> **Written instruction**
Write each line of the material exactly as given, from the top through the line that contains "rnd = random.Random(11)", and omit all pictures.
********
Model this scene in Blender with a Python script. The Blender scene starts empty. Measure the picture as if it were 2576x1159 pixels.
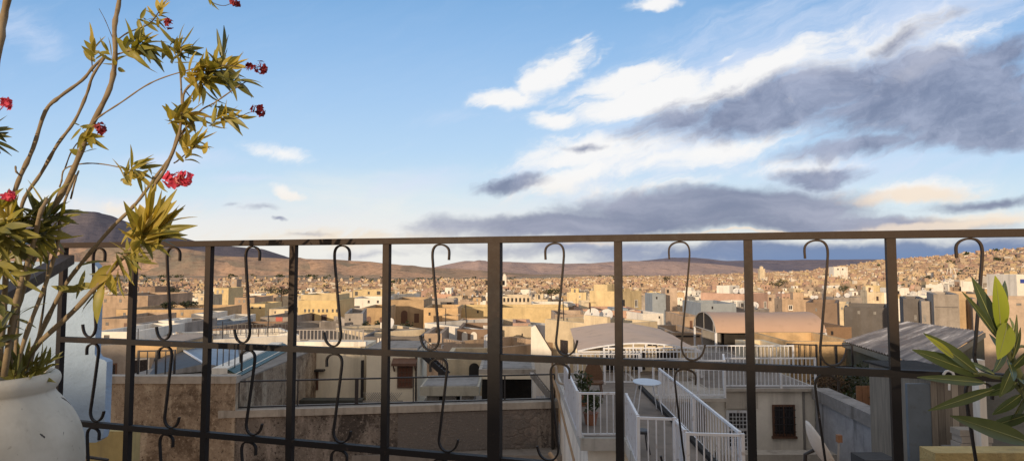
import bpy, math, random
from mathutils import Vector, Matrix, noise as mnoise
from mathutils.bvhtree import BVHTree

SC = bpy.context.scene
COL = SC.collection
rnd = random.Random(11)

# ------------------------------------------------------------------ camera
# image coordinates used below to survey the place: 2576 x 1159
PW, PH, FOC = 2576.0, 1159.0, 1600.0
PITCH = math.atan(95.0 / 1600.0)
CAMZ = 1.45                      # eye height above the terrace floor
CAM = Vector((0, 0, CAMZ))
cam_data = bpy.data.cameras.new("camera")
cam = bpy.data.objects.new("camera", cam_data)
COL.objects.link(cam)
cam.location = CAM
cam.rotation_euler = (math.pi / 2 + PITCH, 0, 0)
cam_data.sensor_width = 36
cam_data.lens = FOC / PW * 36
cam_data.clip_start = 0.05
cam_data.clip_end = 90000
SC.camera = cam


def ray(px, py):
    a = (px - PW / 2) / FOC
    b = (PH / 2 - py) / FOC
    return Vector((a, math.cos(PITCH) - b * math.sin(PITCH), math.sin(PITCH) + b * math.cos(PITCH)))


def at(px, py, Y):
    """point at distance Y in front of the terrace"""
    d = ray(px, py)
    return CAM + d * (Y / d.y)


def proj(p):
    d = Vector(p) - CAM
    f = d.y * math.cos(PITCH) + d.z * math.sin(PITCH)
    u = -d.y * math.sin(PITCH) + d.z * math.cos(PITCH)
    if f < 1e-6:
        return (-1e6, 1e6)
    return (PW / 2 + d.x / f * FOC, PH / 2 - u / f * FOC)


def zat(py, Y, px=1288):
    return at(px, py, Y).z


def xat(px, Y, py=760):
    return at(px, py, Y).x


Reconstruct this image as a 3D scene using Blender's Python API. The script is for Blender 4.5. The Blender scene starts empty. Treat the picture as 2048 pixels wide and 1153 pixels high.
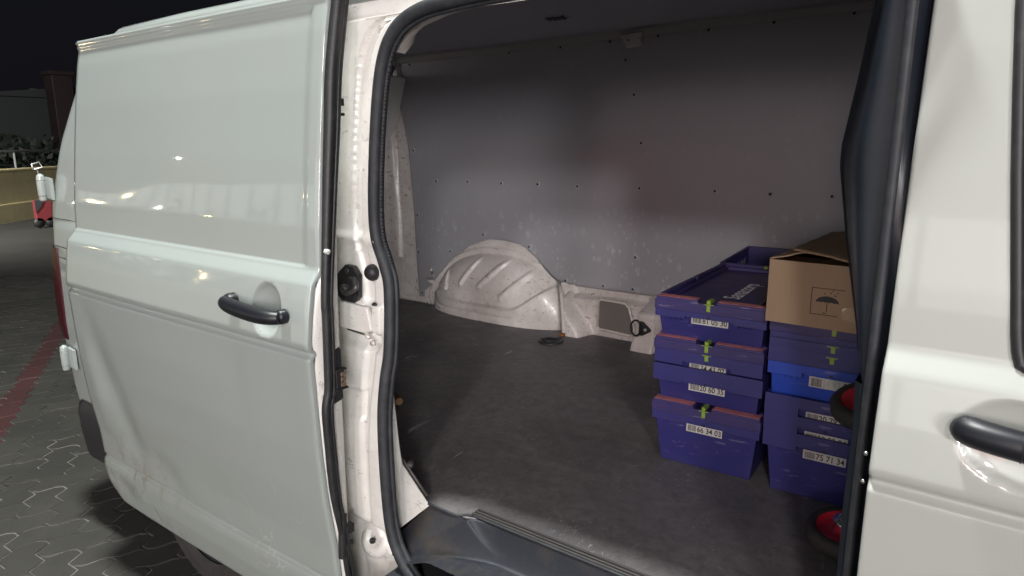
********
> **Answer to this problem**
Model this scene in Blender with a Python script. The Blender scene starts empty. Measure the picture as if it were 2576x1159 pixels.
import bpy, math, random
from mathutils import Vector, Matrix, noise as mnoise
from mathutils.bvhtree import BVHTree

SC = bpy.context.scene
COL = SC.collection
rnd = random.Random(11)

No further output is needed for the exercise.